Soldiers carrying sandbags instead of guns stood guard yesterday along dikes shielding central Anhui Province from the Yangtze River floodwaters, an official said.
Further downstream in Nanjing, Jiangsu Province, one of the area's largest cities, officials said they expect dikes to hold as the river's rain-swollen crest is expected to reach the city late in the night.
Peak water levels in Anhui Province were about a meter above the point considered unsafe for dikes, which were still holding near the city of Dangtu, a provincial official contacted by telephone said.
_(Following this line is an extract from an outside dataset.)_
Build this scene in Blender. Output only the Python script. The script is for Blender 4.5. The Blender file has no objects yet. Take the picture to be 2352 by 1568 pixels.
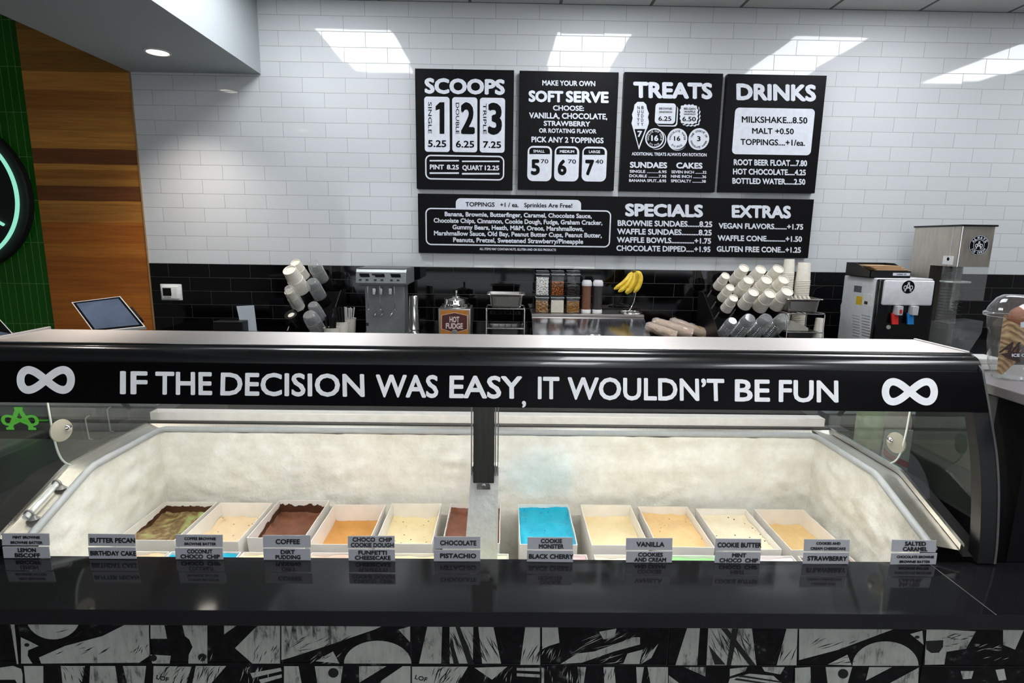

She refused to give her name.
The province has mobilized 44,000 soldiers and civilians to stand watch along earthworks protecting farmland and cities and villages, said the official from the province's Anti-flood Command Center.
Nanjing's 5.5 million people were safe behind the city's concrete embankments, said an official from the Jiangsu Provincial Anti-Flood Control Center. He gave only his family name, Song.
Song said no evacuations were planned even as waters were expected to rise above the danger level.
He added that waters would likely rise to one meter below the highest level reached in 1998, when the worst flooding in decades killed 4,150 people in central and northeast China.
Since June, nearly 1,000 people have been reported killed by flooding, collapsed homes and landslides during China's summer rainy season.
Song said no heavy rains were forecast for the region in the coming days, even with a typhoon expected to pass near central China's coast tomorrow.
Water levels along the Yangtze, China's longest river, were slowly dropping upstream in areas hit hard by floods last week.
Near Yueyang, a city in southern Hunan Province, Dong-ting Lake remained 2 meters above the flood level, said an official named Xu from the city's Civil Affairs Bureau.
Xu said it would take at least a month for lake waters to recede enough to allow 200,000 residents evacuated last week to return to their homes.
"All we can do now is wait for the waters to go down," he said.